Going solo meant recording unguarded, exposed to his own reflection in a way he hadn’t been before. 

“It was terrifying. I haven’t released them since 2021 until now because I couldn’t, it was excruciatingly open.”

The EP’s closing track, written about his family, was the hardest to let go of. “I was scared for my family to listen to that but they thought it was amazing.”

There is a particular mercy in turning a feeling into a song, a way of setting grief down somewhere outside the body.

“I think I feel more removed from the negative feelings that I was processing by writing the songs,” he says. “Looking back I just remember those feelings that I can be distant and safe from, it’s really valuable.”

That distance comes with its own quiet dread, the fear that the honesty might not return. 

“I’ve actually been really scared I’ll never be able to write anything as honest ever again.”

“I don’t remember a lot of these songs, so I don’t know how to replicate it.

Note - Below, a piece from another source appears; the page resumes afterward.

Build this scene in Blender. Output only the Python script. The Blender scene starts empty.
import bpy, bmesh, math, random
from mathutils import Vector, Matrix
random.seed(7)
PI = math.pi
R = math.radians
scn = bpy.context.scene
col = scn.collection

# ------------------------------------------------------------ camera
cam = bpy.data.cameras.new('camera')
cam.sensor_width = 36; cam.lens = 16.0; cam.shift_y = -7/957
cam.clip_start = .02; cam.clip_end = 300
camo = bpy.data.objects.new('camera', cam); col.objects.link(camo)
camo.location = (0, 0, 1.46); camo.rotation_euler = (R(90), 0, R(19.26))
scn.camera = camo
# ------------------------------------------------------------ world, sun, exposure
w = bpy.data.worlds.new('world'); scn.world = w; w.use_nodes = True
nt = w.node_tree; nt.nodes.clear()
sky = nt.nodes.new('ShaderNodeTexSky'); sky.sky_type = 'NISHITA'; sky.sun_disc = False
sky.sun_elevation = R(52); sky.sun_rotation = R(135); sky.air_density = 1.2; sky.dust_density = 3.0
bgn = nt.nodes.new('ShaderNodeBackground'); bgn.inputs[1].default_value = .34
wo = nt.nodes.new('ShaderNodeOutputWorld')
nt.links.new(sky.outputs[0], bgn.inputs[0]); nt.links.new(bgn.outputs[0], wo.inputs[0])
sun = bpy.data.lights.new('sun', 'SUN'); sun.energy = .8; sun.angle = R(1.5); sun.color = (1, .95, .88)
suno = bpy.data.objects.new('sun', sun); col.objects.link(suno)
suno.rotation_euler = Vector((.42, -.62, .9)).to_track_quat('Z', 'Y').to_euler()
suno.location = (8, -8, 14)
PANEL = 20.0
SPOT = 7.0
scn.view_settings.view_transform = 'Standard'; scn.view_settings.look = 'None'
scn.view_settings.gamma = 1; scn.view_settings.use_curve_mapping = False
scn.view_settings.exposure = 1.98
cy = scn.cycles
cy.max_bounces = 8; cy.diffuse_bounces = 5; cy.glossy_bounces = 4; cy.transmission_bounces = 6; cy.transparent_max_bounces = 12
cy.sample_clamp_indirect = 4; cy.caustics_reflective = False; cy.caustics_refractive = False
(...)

Sweet Boy, I really don’t remember writing that at all, just mixing it afterwards, it just happened.”

Buckham isn’t alone in that particular dread. His partner Rhi, who performs as Merpire, discovered one of her favourite authors, Trent Dalton, was a fan and it seems the feeling translates across art forms too.

“He told her every time he finishes a novel he goes, well that’s it, that’s all I’ve got, I won’t be able to do that again.”

The recording process became its own quiet resistance to polish. Bedroom demos were carried into a proper studio in Brunswick and re-recorded, then handed to his World’s Best Neighbours songwriting partner Henry, who pushed back hard. 

“He had been listening to them since they were demos and he said ‘to be honest, these just don’t have it, they’re too polished, lost all its soul’.”

Buckham sat on that note for six months before conceding the point. The finished EP runs largely on second or third takes, guitar caught on an iPhone, vocals through a shoe (what he calls a terrible microphone), the grain left intact rather than smoothed away.

Singing itself took years to trust. Backing vocal sessions with Fan Girl frontperson Noah taught him to hear his own voice differently. “He said this was the most honest, the most me when he heard these demos, I owe a lot to him when it comes to my singing.”

Good Grief moves through liminal terrain, twilight, transit, the suspended interval between letting go and beginning again, alt-country and folk woven through its lofi indie pop frame. Buckham is already restless for what comes after, drawn now towards a live drummer having programmed his own beats throughout.

“I don’t want the next thing to be the same,” he says, pointing to Beck and This is Lorelai as artists who reinvent themselves record to record while remaining unmistakably their own.

He will play these songs live with a full band for the first time, joined by Rhi, Henry and Elizabeth M Drummond, at Northcote Social Club. 

“It’s the most vulnerable I’ve ever been, and it really is just remarkable how that resonates. A big lesson for me, and a big step in the right direction.”